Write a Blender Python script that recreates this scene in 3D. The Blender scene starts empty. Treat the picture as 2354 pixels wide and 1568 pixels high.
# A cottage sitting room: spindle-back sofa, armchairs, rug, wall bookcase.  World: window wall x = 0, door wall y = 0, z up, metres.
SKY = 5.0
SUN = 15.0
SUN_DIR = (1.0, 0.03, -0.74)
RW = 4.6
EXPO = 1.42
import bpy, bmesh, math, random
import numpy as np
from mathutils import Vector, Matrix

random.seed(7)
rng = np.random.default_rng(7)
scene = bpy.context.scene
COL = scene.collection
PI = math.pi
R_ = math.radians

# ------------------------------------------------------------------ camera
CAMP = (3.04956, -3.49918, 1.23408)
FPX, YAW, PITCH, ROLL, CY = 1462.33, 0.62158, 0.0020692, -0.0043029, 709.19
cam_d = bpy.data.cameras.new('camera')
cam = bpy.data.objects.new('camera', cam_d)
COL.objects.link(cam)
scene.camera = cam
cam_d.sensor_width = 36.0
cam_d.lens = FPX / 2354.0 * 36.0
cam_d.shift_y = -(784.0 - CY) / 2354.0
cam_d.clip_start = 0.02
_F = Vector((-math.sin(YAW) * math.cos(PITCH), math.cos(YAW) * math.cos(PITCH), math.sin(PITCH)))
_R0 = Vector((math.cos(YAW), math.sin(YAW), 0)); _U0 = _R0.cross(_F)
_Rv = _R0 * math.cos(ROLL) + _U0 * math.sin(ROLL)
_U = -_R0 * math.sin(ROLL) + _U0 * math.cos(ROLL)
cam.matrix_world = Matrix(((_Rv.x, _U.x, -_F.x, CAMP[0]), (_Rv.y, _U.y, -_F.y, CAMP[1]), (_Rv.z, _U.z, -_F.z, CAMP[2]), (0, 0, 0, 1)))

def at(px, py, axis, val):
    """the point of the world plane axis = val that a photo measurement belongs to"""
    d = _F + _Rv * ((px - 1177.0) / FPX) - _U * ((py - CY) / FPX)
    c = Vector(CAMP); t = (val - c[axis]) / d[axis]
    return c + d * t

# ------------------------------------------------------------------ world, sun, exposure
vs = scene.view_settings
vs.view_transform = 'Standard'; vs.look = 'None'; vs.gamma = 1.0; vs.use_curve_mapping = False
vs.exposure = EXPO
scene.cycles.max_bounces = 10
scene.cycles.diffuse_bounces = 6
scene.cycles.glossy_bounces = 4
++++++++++
> _STATED EXERCISE_: Copy down the material exactly as written.

> _SOLUTION_:
Write a Blender Python script that recreates this scene in 3D. The Blender scene starts empty. Treat the picture as 2354 pixels wide and 1568 pixels high.
# A cottage sitting room: spindle-back sofa, armchairs, rug, wall bookcase.  World: window wall x = 0, door wall y = 0, z up, metres.
SKY = 5.0
SUN = 15.0
SUN_DIR = (1.0, 0.03, -0.74)
RW = 4.6
EXPO = 1.42
import bpy, bmesh, math, random
import numpy as np
from mathutils import Vector, Matrix

random.seed(7)
rng = np.random.default_rng(7)
scene = bpy.context.scene
COL = scene.collection
PI = math.pi
R_ = math.radians

# ------------------------------------------------------------------ camera
CAMP = (3.04956, -3.49918, 1.23408)
FPX, YAW, PITCH, ROLL, CY = 1462.33, 0.62158, 0.0020692, -0.0043029, 709.19
cam_d = bpy.data.cameras.new('camera')
cam = bpy.data.objects.new('camera', cam_d)
COL.objects.link(cam)
scene.camera = cam
cam_d.sensor_width = 36.0
cam_d.lens = FPX / 2354.0 * 36.0
cam_d.shift_y = -(784.0 - CY) / 2354.0
cam_d.clip_start = 0.02
_F = Vector((-math.sin(YAW) * math.cos(PITCH), math.cos(YAW) * math.cos(PITCH), math.sin(PITCH)))
_R0 = Vector((math.cos(YAW), math.sin(YAW), 0)); _U0 = _R0.cross(_F)
_Rv = _R0 * math.cos(ROLL) + _U0 * math.sin(ROLL)
_U = -_R0 * math.sin(ROLL) + _U0 * math.cos(ROLL)
cam.matrix_world = Matrix(((_Rv.x, _U.x, -_F.x, CAMP[0]), (_Rv.y, _U.y, -_F.y, CAMP[1]), (_Rv.z, _U.z, -_F.z, CAMP[2]), (0, 0, 0, 1)))

def at(px, py, axis, val):
    """the point of the world plane axis = val that a photo measurement belongs to"""
    d = _F + _Rv * ((px - 1177.0) / FPX) - _U * ((py - CY) / FPX)
    c = Vector(CAMP); t = (val - c[axis]) / d[axis]
    return c + d * t

# ------------------------------------------------------------------ world, sun, exposure
vs = scene.view_settings
vs.view_transform = 'Standard'; vs.look = 'None'; vs.gamma = 1.0; vs.use_curve_mapping = False
vs.exposure = EXPO
scene.cycles.max_bounces = 10
scene.cycles.diffuse_bounces = 6
scene.cycles.glossy_bounces = 4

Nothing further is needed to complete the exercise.